The Occultation of a 14.1 Star by Freda

Feb 27, 2022 at 7:02:20pm

 

This is a high rank event but a tough faint star, and clouds will be an issue. But it's Sunday right after dark, with the sun at -13 and is high confidence from Pinnacles or a bit north. So the temptation is to spend the day at Pinnacles doing trail running, then have some packed dinner, and then get the event on the way home.

 

   

 

Results:

Kirk was busy, and I tried this one solo, indeed after a sublime afternoon hike of the Pinnacles High Peaks trail, where I saw many condors.

 

Richard Nolthenius
The cirrus clouds followed the GFS model pretty well, although a bit further north than hoped or expected. The expected clear band at the time of sunset was began a little farther north than desired, getting uncomfortably close to the northern limit. I drove north from Pinnacles, stopping at a few usable sites, and watched and waffled, and finally decided to be at the south end of Cienega Valley about a mile before it climbed the canyon to the twisty part heading to Pinnacles. It was a good choice, although lots of headlights until it got dark and then traffic got lighter. I got a 5.3s solid occultation of this faint star, so that was gratifying.

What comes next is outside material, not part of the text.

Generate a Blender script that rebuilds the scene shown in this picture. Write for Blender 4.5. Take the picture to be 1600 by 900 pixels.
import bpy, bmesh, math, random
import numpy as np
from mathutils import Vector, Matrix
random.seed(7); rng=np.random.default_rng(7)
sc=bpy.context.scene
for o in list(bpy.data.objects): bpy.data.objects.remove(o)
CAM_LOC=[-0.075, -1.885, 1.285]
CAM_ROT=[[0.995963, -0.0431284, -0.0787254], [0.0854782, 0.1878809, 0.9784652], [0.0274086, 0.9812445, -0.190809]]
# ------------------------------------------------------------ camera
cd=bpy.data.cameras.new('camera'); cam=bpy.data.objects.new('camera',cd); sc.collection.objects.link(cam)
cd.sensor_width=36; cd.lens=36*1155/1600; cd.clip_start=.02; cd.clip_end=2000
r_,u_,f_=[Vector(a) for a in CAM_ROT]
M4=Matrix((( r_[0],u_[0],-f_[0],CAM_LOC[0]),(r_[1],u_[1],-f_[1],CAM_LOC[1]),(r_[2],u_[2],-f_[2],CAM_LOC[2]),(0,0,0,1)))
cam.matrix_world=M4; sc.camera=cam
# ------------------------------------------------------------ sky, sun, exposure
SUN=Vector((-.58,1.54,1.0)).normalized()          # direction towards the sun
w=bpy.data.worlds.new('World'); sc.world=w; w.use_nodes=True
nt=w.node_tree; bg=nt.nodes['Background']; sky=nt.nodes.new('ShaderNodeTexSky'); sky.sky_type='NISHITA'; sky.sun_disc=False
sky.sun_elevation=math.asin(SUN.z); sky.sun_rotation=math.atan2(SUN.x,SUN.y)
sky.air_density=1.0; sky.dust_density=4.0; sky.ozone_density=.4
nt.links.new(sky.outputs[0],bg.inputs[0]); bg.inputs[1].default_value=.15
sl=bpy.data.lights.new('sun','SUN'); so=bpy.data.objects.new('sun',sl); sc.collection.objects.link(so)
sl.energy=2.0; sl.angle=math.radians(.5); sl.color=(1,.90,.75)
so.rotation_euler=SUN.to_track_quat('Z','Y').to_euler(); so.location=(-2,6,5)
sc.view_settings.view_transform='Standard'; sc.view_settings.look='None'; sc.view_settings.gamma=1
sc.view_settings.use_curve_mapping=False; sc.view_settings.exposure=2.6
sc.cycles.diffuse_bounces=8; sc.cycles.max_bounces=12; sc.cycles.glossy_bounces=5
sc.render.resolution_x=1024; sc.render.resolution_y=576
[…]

The scatter in the comparison star made me think it was likely adding noise rather than improving the solution, so after generating the plots above, I did it again on the same photometry in PyOTE, but this time without normalizing to the smoothed comparison star. I got a better set of accuracies and a slightly cleaner light curve below. The event lasted 5.3s, reasonable compared to the 7s central predicted duration, and the dip was about the correct depth.